What’s wrong with me: there’s a lot of bad shit out there, and I still think, if I verbalize it instead of reading Marilynne Robinson or going to church or watching CNN, I still think that maybe my articulation will change something within me. Maybe I’ll be the person to reach out my hand and catch the problem of evil and squeeze it, like Play-Doh, into something my simple human brain can understand.

Maybe.

I am not personally a pessimist, but it’s hard some days to be an optimist. It’s like being the sky: the sun might always be shining, but some days the clouds come anyway. Some days I am less optimistic than others. Some days I am hopeless and consumed by grief. And on those days, when turning on the TV would get me a barrage of everything-is-awesome style nonsense, when even leaving my house would necessitate seeing advertisements telling me life is great, or will be if I spend a bit more money, I turn on my sad music.

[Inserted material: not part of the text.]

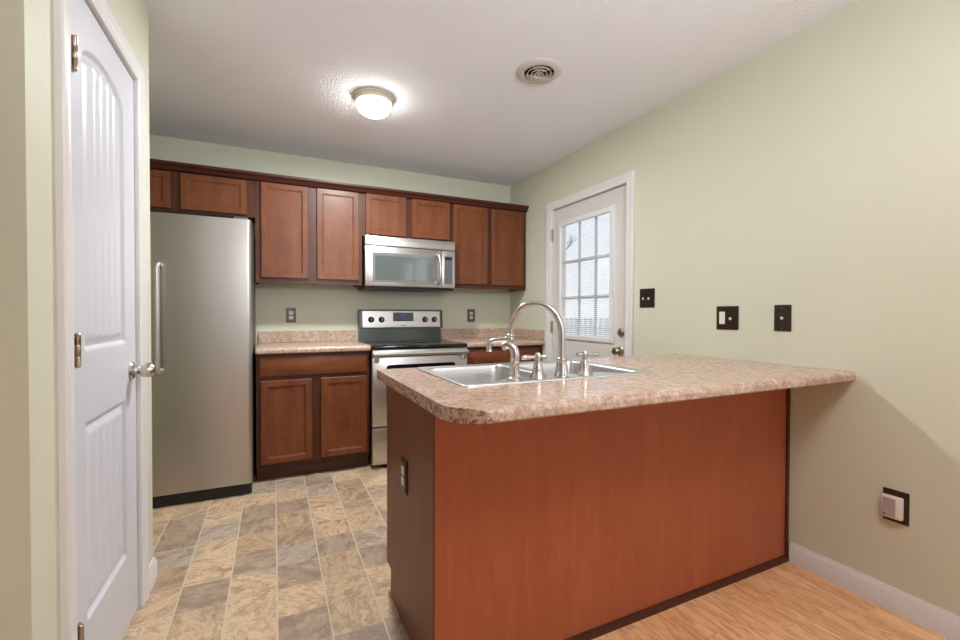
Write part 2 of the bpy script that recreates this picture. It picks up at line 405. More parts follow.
def baseboard(name, pts, h=.092, t=.013):
    """pts: polyline on the floor; room lies to the left of the direction of travel"""
    b = bm_new(); prof = [(0, 0), (t, 0), (t, h*.78), (t*.75, h*.86), (t*.45, h*.93), (t*.4, h), (0, h)]
    P = [Vector((*p, 0)) for p in pts]; rings = []
    for i, p in enumerate(P):
        ns = []
        if i > 0: d = (P[i]-P[i-1]).normalized(); ns.append(Vector((-d.y, d.x, 0)))
        if i < len(P)-1: d = (P[i+1]-P[i]).normalized(); ns.append(Vector((-d.y, d.x, 0)))
        n = sum(ns, Vector()); n = n/(n.dot(ns[0]))
        rings.append([b.verts.new(p+n*x+Vector((0, 0, z))) for x, z in prof])
    for a, c in zip(rings, rings[1:]):
        for k in range(len(prof)): k2 = (k+1) % len(prof); b.faces.new((a[k], a[k2], c[k2], c[k]))
    b.faces.new(rings[0]); b.faces.new(rings[-1][::-1])
    return struct(name, b, 'white_trim')
baseboard('baseboard_right', [(XR, YF0), (XR, 1.208)])
baseboard('baseboard_left', [(XK, WC1), (XD, WC1), (XD, PY1+.058)])
baseboard('baseboard_pantry', [(XD, PY0-.058), (XD, WC0), (XL0, WC0)])
baseboard('baseboard_front', [(-.0+XL0, YF0), (XR-.013, YF0)])

# ------------------------------------------------------------------ pantry door (door_2)
def pantry_door():
    y0, y1, z0, z1 = 1.466, 2.083, .010, 2.034; X = XD-.004
    b = bm_new(); ny, nz = 150, 330
    pa0, pa1 = 1.585, 1.955
    def sd_box(y, z, a0, a1, c0, c1):
        return min(y-a0, a1-y, z-c0, c1-z)
    def depth(y, z):
        # inside distance to the panels
        t = (y-(pa0+pa1)/2)/((pa1-pa0)/2)
        arch = 1.862+.062*max(0, 1-t*t)**.6 if abs(t) < 1 else 1.862
        d1 = min(y-pa0, pa1-y, z-1.045, (arch-z)*.93); d2 = sd_box(y, z, pa0, pa1, .275, .835)
        d = max(d1, d2)
        if d < 0: return 0.
        if d < .007: return -.011*d/.007
        if d < .013: return -.011
        if d < .036: return -.011+.0085*(d-.013)/.023
        g = 0.
        for k in range(1, 5):
            c = pa0+.036+(pa1-pa0-.072)*k/5
            e = abs(y-c)
            if e < .008: g = -.005*(1-e/.008)
        return -.0025+g
    grid = []
    for j in range(nz+1):
        z = z0+(z1-z0)*j/nz; row = []
        for i in range(ny+1):
            y = y0+(y1-y0)*i/ny; row.append(b.verts.new((X+depth(y, z), y, z)))
        grid.append(row)
    for j in range(nz):
        for i in range(ny): b.faces.new((grid[j][i], grid[j][i+1], grid[j+1][i+1], grid[j+1][i]))
    # edges and back
    Xb = X-.035; bb = [b.verts.new((Xb, y0, z0)), b.verts.new((Xb, y1, z0)), b.verts.new((Xb, y1, z1)), b.verts.new((Xb, y0, z1))]
    b.faces.new(bb)
    b.faces.new([r[0] for r in grid]+[bb[3], bb[0]]); b.faces.new([r[-1] for r in grid]+[bb[2], bb[1]])
    b.faces.new(grid[0]+[bb[1], bb[0]]); b.faces.new(grid[-1]+[bb[2], bb[3]])
    d = struct('door_2', b, 'door_white', sharp=50)
    for zc in (1.834, 1.05, .268):
        h = bm_new(); lathe(h, [(0, zc-.047), (.004, zc-.046), (.0062, zc-.043), (.0062, zc-.016), (.0055, zc-.015), (.0062, zc-.014), (.0062, zc+.014), (.0055, zc+.015), (.0062, zc+.016), (.0062, zc+.043), (.004, zc+.046), (0, zc+.047)], (XD+.006, 1.5060, 0), 'z', 12)
        box(h, XD-.003, XD+.0016, 1.4900, 1.522, zc-.044, zc+.044)
        obj('hinge', h, 'bronze', d)
    k = bm_new(); lathe(k, [(0, 0), (.033, 0), (.034, .004), (.030, .009), (.016, .013), (.014, .020), (.017, .026), (.023, .032), (.027, .042), (.027, .052), (.024, .064), (.017, .072), (0, .075)], (XD-.004, 2.022, .935), 'x', 28)
    obj('doorknob', k, 'nickel', d)
pantry_door()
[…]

For me the saddest of them is Emmylou. She personifies catharsis. When you listen to Heaven Ain’t Ready For You Yet, or Red Dirt Girl, you won’t be given an optimistic hook or soothing ending. Emmylou spills the sadness on the floor and then she doesn’t mop it up. It seeps into you, a complete experience. Here, the songs say, is where we live. Here is the topography of grief. It encompasses anger and pain and resignation, and it doesn’t tell you that it’ll be okay afterwards. And ultimately, that’s what makes me feel like it maybe will be okay after all.

It’s great in theory to be reminded that the deep darkness of grief or depression will inevitably eventually lift, but every time I’ve been in those canyons, the last thing I want to hear is “eventually you won’t feel that way!” My treacherous brain immediately turns that into a waiting game, and an anxiety game. What if nothing changes? What if things get worse somehow? What if things get better but I don’t? Etc. Sad music doesn’t involve itself with those questions. Sad music says only, “girl. I know.” And sometimes, that’s what I need. An aural hug, or an aural glass of Knob Creek, whatever.